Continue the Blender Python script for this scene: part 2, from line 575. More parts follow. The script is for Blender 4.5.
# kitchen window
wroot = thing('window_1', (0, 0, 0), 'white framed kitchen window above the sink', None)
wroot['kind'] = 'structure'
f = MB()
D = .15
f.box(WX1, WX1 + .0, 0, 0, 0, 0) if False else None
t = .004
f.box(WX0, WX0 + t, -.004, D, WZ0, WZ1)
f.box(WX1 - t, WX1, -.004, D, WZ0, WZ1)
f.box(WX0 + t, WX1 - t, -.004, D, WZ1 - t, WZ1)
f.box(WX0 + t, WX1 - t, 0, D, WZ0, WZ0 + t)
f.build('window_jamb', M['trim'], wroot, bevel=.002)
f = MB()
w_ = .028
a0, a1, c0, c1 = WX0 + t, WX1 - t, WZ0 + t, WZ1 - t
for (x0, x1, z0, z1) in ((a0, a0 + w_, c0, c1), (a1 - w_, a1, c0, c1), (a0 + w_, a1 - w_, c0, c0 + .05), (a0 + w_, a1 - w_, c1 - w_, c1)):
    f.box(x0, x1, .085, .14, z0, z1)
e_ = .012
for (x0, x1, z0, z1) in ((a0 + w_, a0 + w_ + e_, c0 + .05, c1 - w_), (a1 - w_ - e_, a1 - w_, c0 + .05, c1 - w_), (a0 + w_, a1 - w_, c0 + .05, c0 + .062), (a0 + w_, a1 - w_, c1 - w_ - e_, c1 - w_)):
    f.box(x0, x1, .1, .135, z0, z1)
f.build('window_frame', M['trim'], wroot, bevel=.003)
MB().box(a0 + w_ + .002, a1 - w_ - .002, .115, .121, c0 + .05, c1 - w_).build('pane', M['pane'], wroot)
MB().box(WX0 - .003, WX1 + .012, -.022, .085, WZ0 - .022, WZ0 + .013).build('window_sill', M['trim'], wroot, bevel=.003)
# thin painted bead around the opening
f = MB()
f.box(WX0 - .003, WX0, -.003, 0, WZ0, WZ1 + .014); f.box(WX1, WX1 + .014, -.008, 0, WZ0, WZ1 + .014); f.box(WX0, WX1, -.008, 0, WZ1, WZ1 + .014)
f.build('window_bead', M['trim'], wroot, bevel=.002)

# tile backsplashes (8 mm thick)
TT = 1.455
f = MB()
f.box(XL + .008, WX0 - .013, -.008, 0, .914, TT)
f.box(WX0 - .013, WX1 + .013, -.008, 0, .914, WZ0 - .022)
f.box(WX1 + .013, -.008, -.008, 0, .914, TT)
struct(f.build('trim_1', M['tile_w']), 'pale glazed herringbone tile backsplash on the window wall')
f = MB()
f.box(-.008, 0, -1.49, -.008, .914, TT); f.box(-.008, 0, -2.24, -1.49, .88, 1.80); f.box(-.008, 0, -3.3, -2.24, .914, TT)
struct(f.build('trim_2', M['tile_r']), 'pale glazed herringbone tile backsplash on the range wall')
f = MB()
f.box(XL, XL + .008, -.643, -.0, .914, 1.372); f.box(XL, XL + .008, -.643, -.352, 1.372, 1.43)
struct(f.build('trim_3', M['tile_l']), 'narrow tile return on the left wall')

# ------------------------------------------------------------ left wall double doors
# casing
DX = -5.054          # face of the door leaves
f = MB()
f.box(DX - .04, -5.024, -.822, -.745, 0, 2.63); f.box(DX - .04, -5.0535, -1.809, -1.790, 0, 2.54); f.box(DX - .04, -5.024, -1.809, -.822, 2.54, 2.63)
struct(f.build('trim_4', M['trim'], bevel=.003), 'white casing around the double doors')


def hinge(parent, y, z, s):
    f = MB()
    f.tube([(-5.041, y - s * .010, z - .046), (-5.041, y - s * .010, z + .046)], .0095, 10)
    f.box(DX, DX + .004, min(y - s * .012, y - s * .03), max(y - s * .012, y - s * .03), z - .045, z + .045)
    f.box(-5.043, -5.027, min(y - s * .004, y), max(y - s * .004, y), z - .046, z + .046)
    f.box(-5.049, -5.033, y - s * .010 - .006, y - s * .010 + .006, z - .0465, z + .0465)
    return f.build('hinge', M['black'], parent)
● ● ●
Extract the first line above and each line after it up to and including the one with "f.build('window_bead', M['trim'], wroot, bevel=.002)", please, exactly and with nothing else.

Continue the Blender Python script for this scene: part 2, from line 575. More parts follow. The script is for Blender 4.5.
# kitchen window
wroot = thing('window_1', (0, 0, 0), 'white framed kitchen window above the sink', None)
wroot['kind'] = 'structure'
f = MB()
D = .15
f.box(WX1, WX1 + .0, 0, 0, 0, 0) if False else None
t = .004
f.box(WX0, WX0 + t, -.004, D, WZ0, WZ1)
f.box(WX1 - t, WX1, -.004, D, WZ0, WZ1)
f.box(WX0 + t, WX1 - t, -.004, D, WZ1 - t, WZ1)
f.box(WX0 + t, WX1 - t, 0, D, WZ0, WZ0 + t)
f.build('window_jamb', M['trim'], wroot, bevel=.002)
f = MB()
w_ = .028
a0, a1, c0, c1 = WX0 + t, WX1 - t, WZ0 + t, WZ1 - t
for (x0, x1, z0, z1) in ((a0, a0 + w_, c0, c1), (a1 - w_, a1, c0, c1), (a0 + w_, a1 - w_, c0, c0 + .05), (a0 + w_, a1 - w_, c1 - w_, c1)):
    f.box(x0, x1, .085, .14, z0, z1)
e_ = .012
for (x0, x1, z0, z1) in ((a0 + w_, a0 + w_ + e_, c0 + .05, c1 - w_), (a1 - w_ - e_, a1 - w_, c0 + .05, c1 - w_), (a0 + w_, a1 - w_, c0 + .05, c0 + .062), (a0 + w_, a1 - w_, c1 - w_ - e_, c1 - w_)):
    f.box(x0, x1, .1, .135, z0, z1)
f.build('window_frame', M['trim'], wroot, bevel=.003)
MB().box(a0 + w_ + .002, a1 - w_ - .002, .115, .121, c0 + .05, c1 - w_).build('pane', M['pane'], wroot)
MB().box(WX0 - .003, WX1 + .012, -.022, .085, WZ0 - .022, WZ0 + .013).build('window_sill', M['trim'], wroot, bevel=.003)
# thin painted bead around the opening
f = MB()
f.box(WX0 - .003, WX0, -.003, 0, WZ0, WZ1 + .014); f.box(WX1, WX1 + .014, -.008, 0, WZ0, WZ1 + .014); f.box(WX0, WX1, -.008, 0, WZ1, WZ1 + .014)
f.build('window_bead', M['trim'], wroot, bevel=.002)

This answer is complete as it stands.